Parecía que no había forma de capturar vivo a
Atahualpa. Sin embargo, la situación cambió drásticamente cuando siete jinetes
-decididos como estaban a terminar de una vez con aquella batalla- se lanzaron
en tropel contra la litera para ayudar a Pizarro. Tras acabar con los que se
atrevieron a interponerse en su camino, lograron ubicarse cerca de la silla del
líder inca y arremeter contra ella. La fuerza fue tanta que lograron finalmente
volcarla.
Así fue como acabó todo ya que, aprovechando que el
rey estaba en el suelo, los conquistadores españoles se lo llevaron hasta unos
aposentos cercanos, donde lo encerraron.
Posteriormente, los jinetes iniciaron la persecución
del ejército contrario. Dirigieron sus espadas especialmente contra aquellos que
tenían ricos uniformes, por considerarlos los de mejor posición.
«Los españoles los persiguieron por todas partes. […]
No murió ningún español», explica Henri Lebrún en su obra «Historia de la
conquista de Perú y de Pizarro». Por el bando de Atahualpa las cifras son
varias, pero se cree que unas 4.000 personas perdieron la vida.
Hacia la muerte
Después de la toma de Cajamarca y la victoria contra
los incas, Pizarro mantuvo preso a Atahualpa, aunque simulando que era su
huésped. En un intento de escapar, el emperador prometió al extremeño pagar su
libertad. Según las crónicas, prometió llenar
«de oro una sala que tiene
veinte y dos pies en largo y diez y siete en ancho, llena hasta una raya blanca
que está a la mitad del alto de la sala, que será lo que dijo de altura de
estado y medio, y dijo que hasta allí henchiría la sala de diversas piezas de
oro, cántaros, ollas y tejuelas, y otras piezas, y que de plata daría todo
aquel bohío dos veces lleno, y que esto cumpliría dentro de dos meses».
Pizarro aceptó, pero cuando vio cumplidos sus deseos
de oro se negó a liberar a Atahualpa.

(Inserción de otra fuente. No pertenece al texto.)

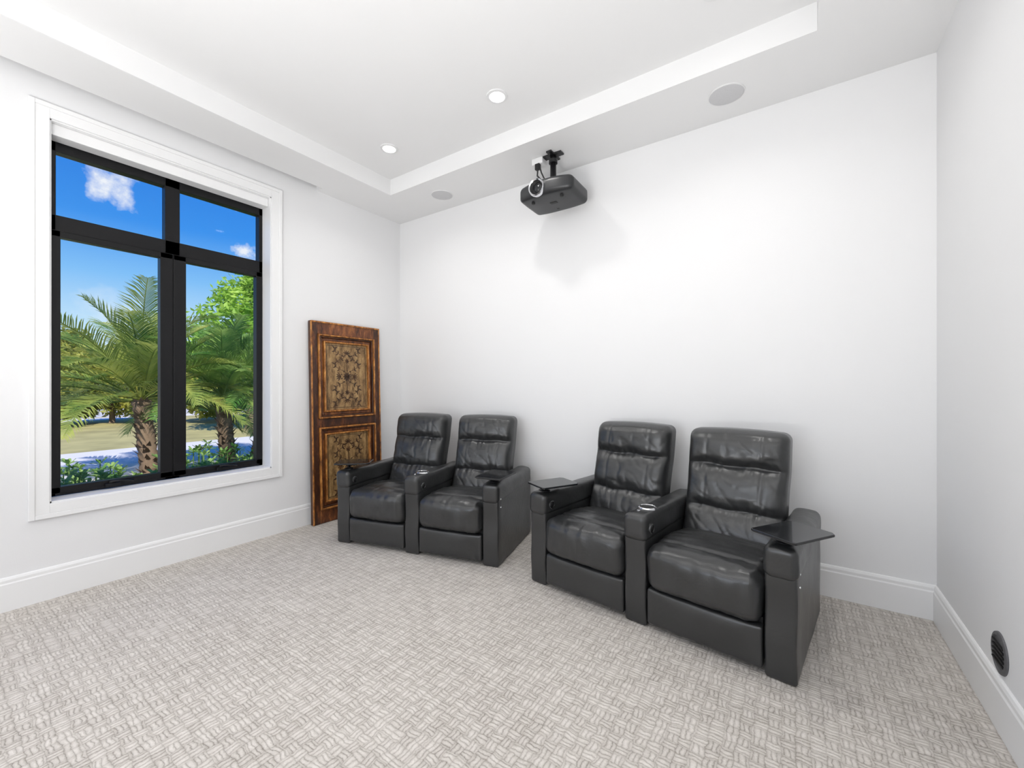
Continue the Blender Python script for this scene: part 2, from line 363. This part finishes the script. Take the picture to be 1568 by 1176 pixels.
for ax,ay in ((-.12,-.07),(.12,-.07),(-.12,.09),(.12,.09)):
    tube('spider_arm',[(0,.01,.085),(ax*.5,ay*.5,.082),(ax,ay,.078),(ax,ay,.05)],.009,M_blackmetal,P)
tube('knob',[(-.035,.01,.12),(-.06,0,.12)],.012,M_blackmetal,P)
rbox('power_box',(-.135,.01,.312),(.105,.075,.055),.008,M_whitep,P,(2,2,2),2)
boxes('plug',[(-.155,-.110,-.03,.0,.240,.29)],M_blackmetal,P,.004)
tube('cable',[(-.132,-.015,.25),(-.135,-.02,.19),(-.11,.03,.15),(-.05,.09,.13),(-.03,.12,.08),(-.05,.15,.03)],.007,M_blackmetal,P)
tube('cable',[(-.115,-.01,.26),(-.09,-.03,.20),(-.08,.0,.16),(-.02,.03,.13)],.006,M_blackmetal,P)

# ------------------------------------------------------------ recliners
def sm(x): x=max(0,min(1,x)); return x*x*(3-2*x)
def wr(p,sx,sy,sz,seed): return noise.noise(Vector((p.x*sx+seed,p.y*sy,p.z*sz)))
def groove(x,x0,w): return math.exp(-((x-x0)/w)**2)
def recliner_pair(loc,rz,W,D,trays,seed):
    E=empty('theater_recliner_loveseat',loc,rz)
    aw=0.135; sw=(W-3*aw)/2
    arms=[0,aw+sw,2*(aw+sw)]
    for ai,ax in enumerate(arms):
        cx=ax+aw/2
        def adl(p,n,H):
            q=p.copy()
            if n.y<-.5: q.y+=0.004*math.sin(q.z*20)
            q.x+=0.003*wr(p,0,5,5,seed+ai); return q
        rbox('arm_body',(cx,D/2+.006,.255),(aw-.008,D-.012,.50),.014,M_leather,E,(3,12,10),2,adl)
        def adp(p,n,H):
            q=p.copy()
            q.z+= .008*(1-(q.x/H[0])**2) if n.z>0 else 0
            q+=n*(.003*wr(p,20,9,20,seed+3*ai))
            if n.z>0.3: q+= Vector((0,0,-.008))*groove(q.y,-H[1]+.33,.006)
            if q.z>-.03: q.z-= .012*sm((q.y+H[1])/(2*H[1]))
            return q
        rbox('arm_pad',(cx,D/2-.004,.540),(aw+.006,D+.004,.145),.034,M_leather,E,(4,26,3),3,adp,1)
        if ai<2:
            lathe('control_button',[(.024,0),(.024,.006),(.019,.009),(.017,.005),(.012,.008)],M_blackmetal,E,24,(ax+aw+.002,.075,.535),'X')
            lathe('control_ring',[(.027,0),(.027,.003),(.024,.004)],M_chrome,E,24,(ax+aw+.002,.075,.535),'X')
    cy=.175; cx=arms[1]+aw/2
    lathe('cup_holder_ring',[(.044,.0),(.044,.008),(.047,.011),(.051,.008),(.053,.0)],M_chrome,E,40,(cx,cy,.615))
    lathe('cup_holder_well',[(.045,.005),(.035,.0035)],M_dark,E,32,(cx,cy,.615))
    lathe('touch_button',[(.010,.0),(.010,.004),(.006,.006)],M_chrome,E,20,(cx-.01,cy-.095,.619))
    for zz in (.50,.44): lathe('stud',[(.006,0),(.005,.004)],M_chrome,E,12,(W+.0,.05,zz),'X')
    for si in range(2):
        x0=arms[si]+aw; cx=x0+sw/2; sd=seed+17*si
        def pan(p,n,H):
            q=p.copy()
            if n.y<-.3: q.y-= .010*(1-(q.x/H[0])**4)*(1-(q.z/H[2])**4) - .004*wr(p,8,1,10,sd)
            return q
        rbox('footrest_panel',(cx,.036,.128),(sw-.006,.06,.195),.014,M_leather,E,(14,2,8),2,pan,1)
        boxes('under_frame',[(x0+.01,x0+sw-.01,.06,D-.06,.04,.25)],M_dark,E)
        def seat(p,n,H):
            q=p.copy(); fx=q.x/H[0]; yy=q.y+H[1]
            if q.z>0:
                q.z+= .024*(1-abs(fx)**2.5)*(1-((yy-.30)/.36)**2 if yy<.6 else 0)
                q.z-= .014*groove(yy,.12+.03*fx*fx,.009)
                q.z-= .03*sm((yy-.25)/.35)
            if n.y<-.2:
                q.y-= .028*(1-abs(fx)**3)*(1-abs(q.z/H[2])**3*.8)
            w1=wr(p,9,24,12,sd)*.005+wr(p,38,7,9,sd+5)*.0055*(1-sm((yy-.02)/.25)) 
            q+=n*w1
            edge=sm((abs(fx)-.72)/.28)
            q+=n*(.006*edge*math.sin(yy*75+sd)) if n.z>.1 else Vector()
            return q
        rbox('seat_cushion',(cx,.300,.347),(sw-.004,.64,.235),.058,M_leather,E,(26,34,6),4,seat,1)
        bh=.68; thk=.15
        seams=[0.0,.31,.69,1.0]
        def back(p,n,H):
            q=p.copy(); t=(q.z+H[2])/(2*H[2]); fx=q.x/H[0]
            if n.y<-.05 or q.y<0:
                pf=0
                tt=t+.006*math.sin(fx*7+sd)*(1 if .1<t<.9 else 0)
                for a,b in zip(seams[:-1],seams[1:]):
                    if a<=tt<=b:
                        tau=(tt-a)/(b-a); pf=max(0,1-abs(2*tau-1)**2.8)**.8
                amp=.056 if t>.69 else (.052 if t>.31 else .042)
                k=max(0,-n.y)
                d=amp*pf*(1-abs(fx)**5*.7)
                vg=groove(fx,-.56,.018)+groove(fx,.56,.018)
                if t>.31: d-=.010*vg*pf
                near=max(groove(t,.31,.07),groove(t,.69,.07))
                d+=near*.013*wr(p,34,1,5,sd)
                a1=abs(wr(Vector((p.x*1.0+p.z*.8,0,p.z-p.x*.5)),9,1,4,sd+4))
                d-= .004*groove(a1,0,.05)*(.4+.6*pf)
                d+=.006*wr(p,7,1,16,sd+9)+.002*wr(p,22,3,34,sd+2)
                q.y-= d*k
            if n.z>.3: q.z+= .012*(1-fx*fx)
            q.x*= 1.0+ (.02 if t>.45 else 0)*sm((t-.45)*4)
            q.y+= (t-.0)*.185
            q.y+= .018*math.sin(t*math.pi)
            return q
        rbox('backrest',(cx,.585,.712),(sw-.004,thk,bh),.045,M_leather,E,(40,4,56),4,back,1)
        boxes('rear_panel',[(x0+.005,x0+sw-.005,D-.07,D-.03,.03,.45)],M_leather,E,.01)
    for (tx,ty,ta) in trays:
        H=[( -.105,-.135),(-.09,-.145),(.09,-.145),(.105,-.135),(.105,.125),(.085,.145),(-.085,.145),(-.105,.125)]
        ca,sa=math.cos(ta),math.sin(ta)
        out=[(tx+x*ca-y*sa,ty+x*sa+y*ca) for x,y in H]
        slab('tray_top',out,.668,.680,M_tray,E)
        axx=min(arms,key=lambda a:abs(a+aw/2-tx))+aw/2
        lathe('tray_base',[(.040,0),(.040,.008),(.03,.014),(.018,.018)],M_blackmetal,E,28,(axx,.085,.614))
        tube('tray_post',[(axx,.085,.62),(axx,.085,.668)],.014,M_chrome,E,16)
        tube('tray_bracket',[(axx,.085,.660),(tx,ty,.662)],.012,M_blackmetal,E,10)
        rbox('tray_hub',(tx,ty,.659),(.09,.09,.016),.007,M_blackmetal,E,(2,2,1),2)
    return E
recliner_pair((-3.234,2.078,0),math.radians(14.2),1.49,.80,[(.10,.11,math.radians(-62)),(1.45,.06,math.radians(-5))],3.1)
recliner_pair((-1.508,2.418,0),math.radians(-7.8),1.53,.85,[(.13,.10,math.radians(-20)),(1.50,.075,math.radians(-25))],41.7)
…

Con todo, envió a 60 de sus hombres junto
a su hermano Fernando para relatarle al monarca español lo sucedido y
entregarle su parte de las riquezas. Un número inconmensurable, en palabras de
los expertos. Posteriormente hizo un juicio al inca en el que él y otros oficiales
ejercieron como jueces. En principio, se le condenó a ser quemado vivo, pero
antes de fallecer abrazó la religión cristiana. Al final, tras ser bautizado se
le conmutó la pena y terminó siendo ahorcado.